By John Council and Mary Alice Robbins,
Texas Lawyer, March 18, 2002

In the most surprising outcome of the 2002 Republican primary election, incumbent Texas Supreme Court Justice Xavier Rodriguez lost his seat to a lesser-known candidate -- despite having the support of GOP heavyweights including Gov. Rick Perry.

Rodriguez, appointed to the high court last August by Gov. Rick Perry, had the biggest campaign war chest of any Supreme Court candidate, spending $558,000; the money bought him statewide television advertising. Yet he lost to Austin solo practitioner Steven Wayne Smith by nine percentage points. Smith spent a mere $9,500 on his campaign.

Several political analysts are shocked by Rodriguez's loss. They suspect the main reason Rodriguez's campaign went down in flames was due to the "name game" -- Smith has a familiar, ballot-friendly name that voters responded to while Rodriguez did not. Rodriguez agrees with that assessment.

"I don't think it came down to my merits or the merits of Steve Smith," Rodriguez says. "I think it came down to who had a simpler name."

Smith, the lawyer who filed Hopwood v. Texas, a seminal affirmative-action case that eliminated racial preferences in law school admissions at the University of Texas School of Law, could not be reached for comment by press time on March 14.

Smith's campaign manager, David Rogers, dismisses the notion that Smith won the race on his name alone.

"That's silly," Rogers says. "Steve ran on a message. He ran hard. He appeared at events from just south of the Red River practically to the Gulf of Mexico. His message was that he was a proven conservative."

Smith will face Democrat Margaret Mirabal, a justice on Houston's 1st Court of Appeals, in the November general election. In 1998, Smith lost to Republican incumbent Deborah Hankinson in the Supreme Court primary, but his approach this year was the same as four years ago -- he cast himself as the true conservative in the race.

"I'm running to give Republican primary voters a choice to vote for a proven conservative or to vote for a self-styled moderate," Smith said in a Jan. 25 interview with Texas Lawyer.
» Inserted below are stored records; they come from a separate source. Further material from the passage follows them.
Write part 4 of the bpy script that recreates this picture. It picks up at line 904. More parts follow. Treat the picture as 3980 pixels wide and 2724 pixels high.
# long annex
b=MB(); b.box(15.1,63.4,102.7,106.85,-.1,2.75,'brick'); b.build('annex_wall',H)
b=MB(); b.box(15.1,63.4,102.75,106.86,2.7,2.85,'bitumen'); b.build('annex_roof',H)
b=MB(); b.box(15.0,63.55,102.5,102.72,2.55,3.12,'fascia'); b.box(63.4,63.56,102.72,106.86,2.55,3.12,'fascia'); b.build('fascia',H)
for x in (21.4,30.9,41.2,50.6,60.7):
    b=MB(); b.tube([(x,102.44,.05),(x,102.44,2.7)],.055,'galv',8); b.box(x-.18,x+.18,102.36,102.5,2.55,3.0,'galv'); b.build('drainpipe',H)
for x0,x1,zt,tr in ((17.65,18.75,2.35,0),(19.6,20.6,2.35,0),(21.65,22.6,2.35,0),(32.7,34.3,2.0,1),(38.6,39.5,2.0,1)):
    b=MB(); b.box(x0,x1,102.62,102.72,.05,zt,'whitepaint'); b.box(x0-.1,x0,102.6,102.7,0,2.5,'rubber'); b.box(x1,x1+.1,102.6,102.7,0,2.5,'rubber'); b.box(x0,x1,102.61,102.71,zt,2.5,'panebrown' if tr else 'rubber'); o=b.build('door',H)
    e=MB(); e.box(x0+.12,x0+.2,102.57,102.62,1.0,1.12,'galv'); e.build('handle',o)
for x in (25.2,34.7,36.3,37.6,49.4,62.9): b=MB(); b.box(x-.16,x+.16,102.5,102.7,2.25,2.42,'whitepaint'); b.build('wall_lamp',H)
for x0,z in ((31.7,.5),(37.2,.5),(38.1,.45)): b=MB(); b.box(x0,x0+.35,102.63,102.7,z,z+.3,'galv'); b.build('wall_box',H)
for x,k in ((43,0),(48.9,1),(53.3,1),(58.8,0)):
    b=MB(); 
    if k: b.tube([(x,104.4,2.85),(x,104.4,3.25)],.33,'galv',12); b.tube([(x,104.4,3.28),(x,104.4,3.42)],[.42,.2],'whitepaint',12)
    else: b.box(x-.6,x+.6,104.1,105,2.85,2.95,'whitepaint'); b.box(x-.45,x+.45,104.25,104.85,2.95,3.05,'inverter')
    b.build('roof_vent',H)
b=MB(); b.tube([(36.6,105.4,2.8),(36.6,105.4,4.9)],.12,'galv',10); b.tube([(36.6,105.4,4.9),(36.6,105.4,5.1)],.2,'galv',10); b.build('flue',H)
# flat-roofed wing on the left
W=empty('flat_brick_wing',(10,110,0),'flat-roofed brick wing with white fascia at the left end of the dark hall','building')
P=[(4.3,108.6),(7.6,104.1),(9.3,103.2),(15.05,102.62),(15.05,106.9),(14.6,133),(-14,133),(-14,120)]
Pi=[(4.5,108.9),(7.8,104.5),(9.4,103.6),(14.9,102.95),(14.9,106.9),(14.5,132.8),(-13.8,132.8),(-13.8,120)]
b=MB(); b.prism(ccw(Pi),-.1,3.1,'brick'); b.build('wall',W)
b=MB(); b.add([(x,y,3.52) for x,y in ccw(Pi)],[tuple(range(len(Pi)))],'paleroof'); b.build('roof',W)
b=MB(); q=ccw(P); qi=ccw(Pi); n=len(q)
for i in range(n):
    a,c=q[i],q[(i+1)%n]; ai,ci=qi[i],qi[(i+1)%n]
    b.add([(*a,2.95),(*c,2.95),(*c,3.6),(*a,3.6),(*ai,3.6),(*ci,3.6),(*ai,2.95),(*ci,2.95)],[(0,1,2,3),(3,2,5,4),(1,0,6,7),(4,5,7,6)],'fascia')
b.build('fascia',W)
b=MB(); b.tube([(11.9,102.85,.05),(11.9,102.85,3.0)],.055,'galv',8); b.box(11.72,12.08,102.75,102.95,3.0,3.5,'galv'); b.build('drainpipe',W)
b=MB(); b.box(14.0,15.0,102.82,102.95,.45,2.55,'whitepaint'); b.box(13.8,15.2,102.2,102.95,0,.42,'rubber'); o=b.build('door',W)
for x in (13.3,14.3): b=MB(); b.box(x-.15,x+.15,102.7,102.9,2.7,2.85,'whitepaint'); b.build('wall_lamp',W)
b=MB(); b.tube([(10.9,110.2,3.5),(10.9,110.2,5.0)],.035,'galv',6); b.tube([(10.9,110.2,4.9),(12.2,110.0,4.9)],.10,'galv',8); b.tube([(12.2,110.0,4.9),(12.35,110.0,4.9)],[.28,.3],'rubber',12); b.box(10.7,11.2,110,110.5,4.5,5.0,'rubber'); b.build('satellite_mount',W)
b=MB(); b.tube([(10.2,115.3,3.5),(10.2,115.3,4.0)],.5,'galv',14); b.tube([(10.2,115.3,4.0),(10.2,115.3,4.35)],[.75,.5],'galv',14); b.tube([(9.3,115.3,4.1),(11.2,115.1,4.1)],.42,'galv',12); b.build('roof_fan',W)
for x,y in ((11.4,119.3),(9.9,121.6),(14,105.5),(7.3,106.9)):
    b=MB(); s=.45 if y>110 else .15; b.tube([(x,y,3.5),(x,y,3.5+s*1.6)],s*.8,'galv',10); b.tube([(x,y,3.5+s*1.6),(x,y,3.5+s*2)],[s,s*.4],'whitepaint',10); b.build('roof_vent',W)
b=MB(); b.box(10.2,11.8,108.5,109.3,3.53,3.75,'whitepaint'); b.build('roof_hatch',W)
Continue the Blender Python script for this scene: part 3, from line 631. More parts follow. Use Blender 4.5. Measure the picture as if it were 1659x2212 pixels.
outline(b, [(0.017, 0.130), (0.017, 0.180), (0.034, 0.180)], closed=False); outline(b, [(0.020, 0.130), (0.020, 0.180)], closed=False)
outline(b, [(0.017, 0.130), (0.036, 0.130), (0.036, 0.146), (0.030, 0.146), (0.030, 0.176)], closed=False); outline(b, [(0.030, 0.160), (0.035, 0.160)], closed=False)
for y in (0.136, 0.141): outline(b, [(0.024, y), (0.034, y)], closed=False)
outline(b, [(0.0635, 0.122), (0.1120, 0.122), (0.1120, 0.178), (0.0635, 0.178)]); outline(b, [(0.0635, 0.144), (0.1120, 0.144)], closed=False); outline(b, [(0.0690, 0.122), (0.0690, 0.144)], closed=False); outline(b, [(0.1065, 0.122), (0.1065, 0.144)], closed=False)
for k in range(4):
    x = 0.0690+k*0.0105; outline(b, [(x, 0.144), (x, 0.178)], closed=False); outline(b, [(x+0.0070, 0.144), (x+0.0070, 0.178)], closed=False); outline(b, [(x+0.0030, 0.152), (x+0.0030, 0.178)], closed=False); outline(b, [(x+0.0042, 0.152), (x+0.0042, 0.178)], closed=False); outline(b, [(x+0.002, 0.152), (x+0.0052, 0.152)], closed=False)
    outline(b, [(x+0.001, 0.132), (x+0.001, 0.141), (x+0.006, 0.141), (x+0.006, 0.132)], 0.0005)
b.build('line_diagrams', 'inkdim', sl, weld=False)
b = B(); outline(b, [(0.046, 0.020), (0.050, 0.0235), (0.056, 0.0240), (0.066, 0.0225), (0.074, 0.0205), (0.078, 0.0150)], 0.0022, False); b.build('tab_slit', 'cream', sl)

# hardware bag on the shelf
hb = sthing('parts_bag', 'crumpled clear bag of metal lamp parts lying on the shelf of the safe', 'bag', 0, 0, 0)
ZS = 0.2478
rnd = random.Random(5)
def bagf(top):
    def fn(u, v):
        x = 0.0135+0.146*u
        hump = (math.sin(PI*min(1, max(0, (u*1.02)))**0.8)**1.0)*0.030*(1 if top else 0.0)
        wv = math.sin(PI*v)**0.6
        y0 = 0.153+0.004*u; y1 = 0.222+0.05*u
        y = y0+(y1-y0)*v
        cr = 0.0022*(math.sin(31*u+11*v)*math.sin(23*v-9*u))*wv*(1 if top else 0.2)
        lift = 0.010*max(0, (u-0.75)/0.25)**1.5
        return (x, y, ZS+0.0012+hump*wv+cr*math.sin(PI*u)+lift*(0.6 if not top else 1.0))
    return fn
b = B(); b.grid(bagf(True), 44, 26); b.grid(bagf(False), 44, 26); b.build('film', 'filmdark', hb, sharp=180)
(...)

Smith's campaign used a low-budget tactic of blasting reporters with e-mails. He assailed Rodriguez's conservative credentials, questioned whether President George W. Bush endorsed Rodriguez (Bush representatives said the president "supported" all Republican incumbent judges) and announced a federal suit challenging Canon 5(1) of the Texas Code of Judicial Conduct, which prevents judicial candidates from commenting on issues that may come before a court as a violation of his First Amendment free-speech rights.

While some political analysts believe Smith's message may have sold well in a Republican primary, most agree that his name helped him clinch the race.

Anthony Champagne, a political science professor at the University of Texas at Dallas who has followed Texas Supreme Court elections for more than 20 years, thought Rodriguez was a lock after he ran TV ads featuring himself with Perry singing his praises.

"I've been trying to say to myself since last night, what am I missing? How did I go wrong here? I'm still amazed that I was wrong," Champagne said the day after the election. "The name game is still out there."